El viernes es el turno de un Noé perezoso, quien no parece estar a gusto con el encargo. Sus visiones infernales, violaciones en tiempo real y rostros reventados por matafuegos no tienen lugar en una ciudad como La Habana, así que el joven se resigna con reemplazar la luminosidad diurna por la noche de los rituales ancestrales a través de una adolescente lesbiana a la que los padres someten a un ritual de purificación. Como propuesta no está nada mal, pero todo se concentra en una escena con el hechicero y su habano (¡!) sacando “los demonios del deseo”. Eso. Nada más. Destacable, eso sí, el montaje de sonido del japonés Ken Yatsumoto.
Juan Carlos Tabío se ocupa de establecer un intertexto con el horrible episodio de Medem puesto que aparecen personajes ya vistos, en una modesta historia del peor costumbrismo que concluye con el argumento de la otra y reitera el bolero pegajoso que suena de fondo.

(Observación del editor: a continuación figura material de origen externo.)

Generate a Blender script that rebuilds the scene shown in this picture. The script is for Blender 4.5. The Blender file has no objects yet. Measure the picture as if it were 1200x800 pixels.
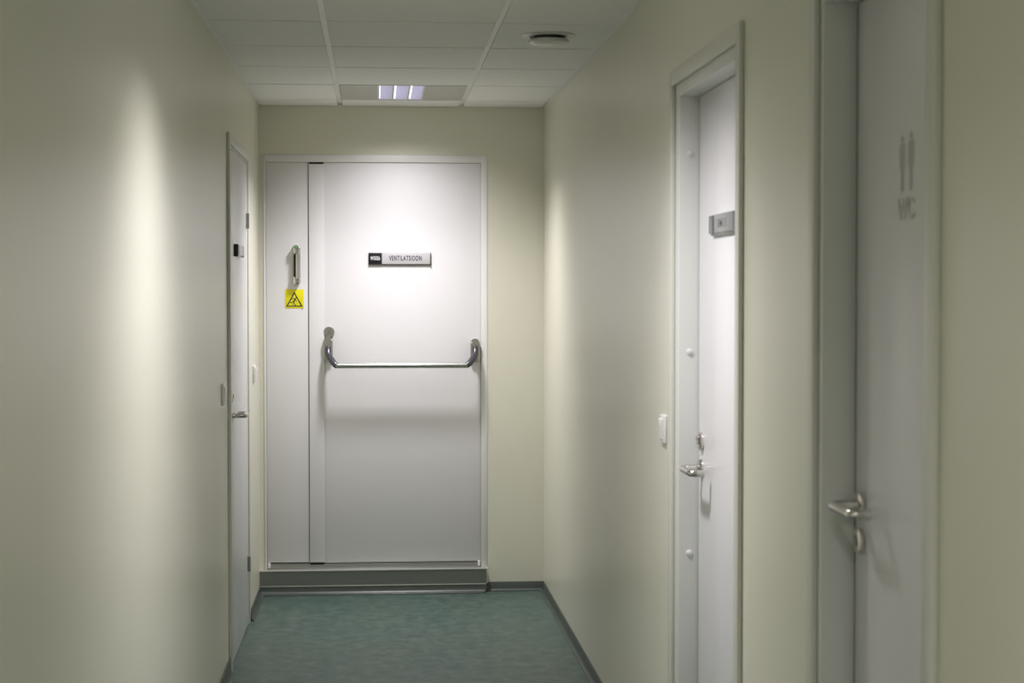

El domingo le toca a un Cantet livianito. El director francés se circunscribe a un espacio social más acotado para resaltar el valor comunitario de los vecinos ante el pedido de una anciana quien ha soñado con la virgen. La virtud está en la frescura de los “no actores” sin recurrir a diálogos impostados. Un cierre moderado.
Es Italo Calvino el que escribe en Las ciudades invisibles que “no se debe confundir nunca la ciudad con el discurso que la describe”; a pesar de ello, será siempre más potente el relato de quienes estuvieron en esta hermosa ciudad que este mosaico convencional, a menos que se disponga de un rato para mirar algunas buenas postales.